**THE PROBLEM:**
Copy out each line exactly as it appears.

**SOURCE DATA:**
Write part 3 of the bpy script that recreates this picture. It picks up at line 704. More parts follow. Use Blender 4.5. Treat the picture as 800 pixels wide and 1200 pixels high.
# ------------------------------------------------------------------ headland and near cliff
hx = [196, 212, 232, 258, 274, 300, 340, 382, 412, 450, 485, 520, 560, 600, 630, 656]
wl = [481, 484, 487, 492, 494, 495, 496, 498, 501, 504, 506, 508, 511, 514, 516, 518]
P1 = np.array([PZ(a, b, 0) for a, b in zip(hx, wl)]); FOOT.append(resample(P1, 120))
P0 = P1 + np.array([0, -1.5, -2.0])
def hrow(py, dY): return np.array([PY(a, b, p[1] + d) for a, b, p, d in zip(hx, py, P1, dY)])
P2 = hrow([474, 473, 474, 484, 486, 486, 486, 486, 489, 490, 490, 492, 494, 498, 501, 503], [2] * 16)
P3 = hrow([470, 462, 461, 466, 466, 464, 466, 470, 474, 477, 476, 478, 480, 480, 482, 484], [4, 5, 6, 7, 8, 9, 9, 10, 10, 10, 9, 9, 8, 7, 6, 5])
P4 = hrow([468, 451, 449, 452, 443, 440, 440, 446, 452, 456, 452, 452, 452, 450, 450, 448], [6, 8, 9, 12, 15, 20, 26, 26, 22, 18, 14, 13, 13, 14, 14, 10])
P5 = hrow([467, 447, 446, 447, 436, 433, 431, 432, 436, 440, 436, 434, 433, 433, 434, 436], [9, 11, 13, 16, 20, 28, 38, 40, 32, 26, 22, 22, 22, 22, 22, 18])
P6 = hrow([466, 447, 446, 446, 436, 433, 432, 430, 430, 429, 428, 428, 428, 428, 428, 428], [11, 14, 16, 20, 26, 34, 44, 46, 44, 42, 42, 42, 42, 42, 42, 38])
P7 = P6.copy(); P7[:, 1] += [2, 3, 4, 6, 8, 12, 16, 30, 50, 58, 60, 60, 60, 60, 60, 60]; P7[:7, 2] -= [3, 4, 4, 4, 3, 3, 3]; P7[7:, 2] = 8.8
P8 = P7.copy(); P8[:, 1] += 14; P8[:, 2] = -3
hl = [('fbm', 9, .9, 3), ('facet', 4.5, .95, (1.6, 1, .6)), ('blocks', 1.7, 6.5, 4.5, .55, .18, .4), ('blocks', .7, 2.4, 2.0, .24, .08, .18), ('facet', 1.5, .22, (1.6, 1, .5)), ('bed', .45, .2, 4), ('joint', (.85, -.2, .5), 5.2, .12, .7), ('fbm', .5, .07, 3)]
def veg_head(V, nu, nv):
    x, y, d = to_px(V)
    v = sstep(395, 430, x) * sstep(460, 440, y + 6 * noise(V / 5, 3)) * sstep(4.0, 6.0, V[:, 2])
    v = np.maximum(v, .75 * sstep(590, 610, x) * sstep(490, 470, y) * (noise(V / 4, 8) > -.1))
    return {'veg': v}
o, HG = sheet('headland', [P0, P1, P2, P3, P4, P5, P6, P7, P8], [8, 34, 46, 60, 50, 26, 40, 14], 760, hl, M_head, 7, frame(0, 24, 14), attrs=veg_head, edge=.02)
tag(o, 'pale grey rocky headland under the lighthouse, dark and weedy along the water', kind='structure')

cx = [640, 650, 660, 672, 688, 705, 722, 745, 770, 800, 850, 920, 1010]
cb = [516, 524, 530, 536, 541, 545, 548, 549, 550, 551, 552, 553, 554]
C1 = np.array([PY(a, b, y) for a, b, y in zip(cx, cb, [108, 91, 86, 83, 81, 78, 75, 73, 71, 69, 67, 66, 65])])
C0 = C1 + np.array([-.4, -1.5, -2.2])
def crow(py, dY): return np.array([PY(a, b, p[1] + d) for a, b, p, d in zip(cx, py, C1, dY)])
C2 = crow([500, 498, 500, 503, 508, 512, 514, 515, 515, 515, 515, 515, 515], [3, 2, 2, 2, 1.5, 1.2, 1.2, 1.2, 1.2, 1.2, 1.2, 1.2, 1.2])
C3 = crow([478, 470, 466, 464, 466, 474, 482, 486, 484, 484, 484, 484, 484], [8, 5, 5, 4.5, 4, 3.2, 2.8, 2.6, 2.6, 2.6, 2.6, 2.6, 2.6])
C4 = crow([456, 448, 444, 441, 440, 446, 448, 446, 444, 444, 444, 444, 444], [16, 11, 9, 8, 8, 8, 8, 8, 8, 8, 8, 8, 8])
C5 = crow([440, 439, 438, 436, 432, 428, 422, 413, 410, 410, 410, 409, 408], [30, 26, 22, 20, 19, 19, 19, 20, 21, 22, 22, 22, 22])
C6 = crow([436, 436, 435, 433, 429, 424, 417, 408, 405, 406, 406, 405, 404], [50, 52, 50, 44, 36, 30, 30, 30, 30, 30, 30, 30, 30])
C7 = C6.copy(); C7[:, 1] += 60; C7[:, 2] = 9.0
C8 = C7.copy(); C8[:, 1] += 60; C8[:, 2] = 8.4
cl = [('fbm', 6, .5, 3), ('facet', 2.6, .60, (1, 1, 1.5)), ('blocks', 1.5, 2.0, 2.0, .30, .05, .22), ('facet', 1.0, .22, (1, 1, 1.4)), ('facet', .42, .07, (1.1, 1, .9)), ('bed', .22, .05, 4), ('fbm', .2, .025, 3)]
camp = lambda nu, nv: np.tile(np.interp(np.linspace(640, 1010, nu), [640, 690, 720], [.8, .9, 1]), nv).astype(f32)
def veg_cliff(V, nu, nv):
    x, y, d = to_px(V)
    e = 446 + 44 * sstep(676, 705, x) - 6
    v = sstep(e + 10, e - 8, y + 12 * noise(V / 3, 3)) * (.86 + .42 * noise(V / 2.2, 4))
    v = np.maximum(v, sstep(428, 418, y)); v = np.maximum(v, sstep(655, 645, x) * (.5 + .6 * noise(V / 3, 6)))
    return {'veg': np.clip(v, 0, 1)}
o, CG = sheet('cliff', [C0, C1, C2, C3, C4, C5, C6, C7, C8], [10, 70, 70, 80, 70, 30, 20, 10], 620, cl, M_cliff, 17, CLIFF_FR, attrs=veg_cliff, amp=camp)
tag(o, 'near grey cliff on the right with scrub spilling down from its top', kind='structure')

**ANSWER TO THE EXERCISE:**
Write part 3 of the bpy script that recreates this picture. It picks up at line 704. More parts follow. Use Blender 4.5. Treat the picture as 800 pixels wide and 1200 pixels high.
# ------------------------------------------------------------------ headland and near cliff
hx = [196, 212, 232, 258, 274, 300, 340, 382, 412, 450, 485, 520, 560, 600, 630, 656]
wl = [481, 484, 487, 492, 494, 495, 496, 498, 501, 504, 506, 508, 511, 514, 516, 518]
P1 = np.array([PZ(a, b, 0) for a, b in zip(hx, wl)]); FOOT.append(resample(P1, 120))
P0 = P1 + np.array([0, -1.5, -2.0])
def hrow(py, dY): return np.array([PY(a, b, p[1] + d) for a, b, p, d in zip(hx, py, P1, dY)])
P2 = hrow([474, 473, 474, 484, 486, 486, 486, 486, 489, 490, 490, 492, 494, 498, 501, 503], [2] * 16)
P3 = hrow([470, 462, 461, 466, 466, 464, 466, 470, 474, 477, 476, 478, 480, 480, 482, 484], [4, 5, 6, 7, 8, 9, 9, 10, 10, 10, 9, 9, 8, 7, 6, 5])
P4 = hrow([468, 451, 449, 452, 443, 440, 440, 446, 452, 456, 452, 452, 452, 450, 450, 448], [6, 8, 9, 12, 15, 20, 26, 26, 22, 18, 14, 13, 13, 14, 14, 10])
P5 = hrow([467, 447, 446, 447, 436, 433, 431, 432, 436, 440, 436, 434, 433, 433, 434, 436], [9, 11, 13, 16, 20, 28, 38, 40, 32, 26, 22, 22, 22, 22, 22, 18])
P6 = hrow([466, 447, 446, 446, 436, 433, 432, 430, 430, 429, 428, 428, 428, 428, 428, 428], [11, 14, 16, 20, 26, 34, 44, 46, 44, 42, 42, 42, 42, 42, 42, 38])
P7 = P6.copy(); P7[:, 1] += [2, 3, 4, 6, 8, 12, 16, 30, 50, 58, 60, 60, 60, 60, 60, 60]; P7[:7, 2] -= [3, 4, 4, 4, 3, 3, 3]; P7[7:, 2] = 8.8
P8 = P7.copy(); P8[:, 1] += 14; P8[:, 2] = -3
hl = [('fbm', 9, .9, 3), ('facet', 4.5, .95, (1.6, 1, .6)), ('blocks', 1.7, 6.5, 4.5, .55, .18, .4), ('blocks', .7, 2.4, 2.0, .24, .08, .18), ('facet', 1.5, .22, (1.6, 1, .5)), ('bed', .45, .2, 4), ('joint', (.85, -.2, .5), 5.2, .12, .7), ('fbm', .5, .07, 3)]
def veg_head(V, nu, nv):
    x, y, d = to_px(V)
    v = sstep(395, 430, x) * sstep(460, 440, y + 6 * noise(V / 5, 3)) * sstep(4.0, 6.0, V[:, 2])
    v = np.maximum(v, .75 * sstep(590, 610, x) * sstep(490, 470, y) * (noise(V / 4, 8) > -.1))
    return {'veg': v}
o, HG = sheet('headland', [P0, P1, P2, P3, P4, P5, P6, P7, P8], [8, 34, 46, 60, 50, 26, 40, 14], 760, hl, M_head, 7, frame(0, 24, 14), attrs=veg_head, edge=.02)
tag(o, 'pale grey rocky headland under the lighthouse, dark and weedy along the water', kind='structure')

cx = [640, 650, 660, 672, 688, 705, 722, 745, 770, 800, 850, 920, 1010]
cb = [516, 524, 530, 536, 541, 545, 548, 549, 550, 551, 552, 553, 554]
C1 = np.array([PY(a, b, y) for a, b, y in zip(cx, cb, [108, 91, 86, 83, 81, 78, 75, 73, 71, 69, 67, 66, 65])])
C0 = C1 + np.array([-.4, -1.5, -2.2])
def crow(py, dY): return np.array([PY(a, b, p[1] + d) for a, b, p, d in zip(cx, py, C1, dY)])
C2 = crow([500, 498, 500, 503, 508, 512, 514, 515, 515, 515, 515, 515, 515], [3, 2, 2, 2, 1.5, 1.2, 1.2, 1.2, 1.2, 1.2, 1.2, 1.2, 1.2])
C3 = crow([478, 470, 466, 464, 466, 474, 482, 486, 484, 484, 484, 484, 484], [8, 5, 5, 4.5, 4, 3.2, 2.8, 2.6, 2.6, 2.6, 2.6, 2.6, 2.6])
C4 = crow([456, 448, 444, 441, 440, 446, 448, 446, 444, 444, 444, 444, 444], [16, 11, 9, 8, 8, 8, 8, 8, 8, 8, 8, 8, 8])
C5 = crow([440, 439, 438, 436, 432, 428, 422, 413, 410, 410, 410, 409, 408], [30, 26, 22, 20, 19, 19, 19, 20, 21, 22, 22, 22, 22])
C6 = crow([436, 436, 435, 433, 429, 424, 417, 408, 405, 406, 406, 405, 404], [50, 52, 50, 44, 36, 30, 30, 30, 30, 30, 30, 30, 30])
C7 = C6.copy(); C7[:, 1] += 60; C7[:, 2] = 9.0
C8 = C7.copy(); C8[:, 1] += 60; C8[:, 2] = 8.4
cl = [('fbm', 6, .5, 3), ('facet', 2.6, .60, (1, 1, 1.5)), ('blocks', 1.5, 2.0, 2.0, .30, .05, .22), ('facet', 1.0, .22, (1, 1, 1.4)), ('facet', .42, .07, (1.1, 1, .9)), ('bed', .22, .05, 4), ('fbm', .2, .025, 3)]
camp = lambda nu, nv: np.tile(np.interp(np.linspace(640, 1010, nu), [640, 690, 720], [.8, .9, 1]), nv).astype(f32)
def veg_cliff(V, nu, nv):
    x, y, d = to_px(V)
    e = 446 + 44 * sstep(676, 705, x) - 6
    v = sstep(e + 10, e - 8, y + 12 * noise(V / 3, 3)) * (.86 + .42 * noise(V / 2.2, 4))
    v = np.maximum(v, sstep(428, 418, y)); v = np.maximum(v, sstep(655, 645, x) * (.5 + .6 * noise(V / 3, 6)))
    return {'veg': np.clip(v, 0, 1)}
o, CG = sheet('cliff', [C0, C1, C2, C3, C4, C5, C6, C7, C8], [10, 70, 70, 80, 70, 30, 20, 10], 620, cl, M_cliff, 17, CLIFF_FR, attrs=veg_cliff, amp=camp)
tag(o, 'near grey cliff on the right with scrub spilling down from its top', kind='structure')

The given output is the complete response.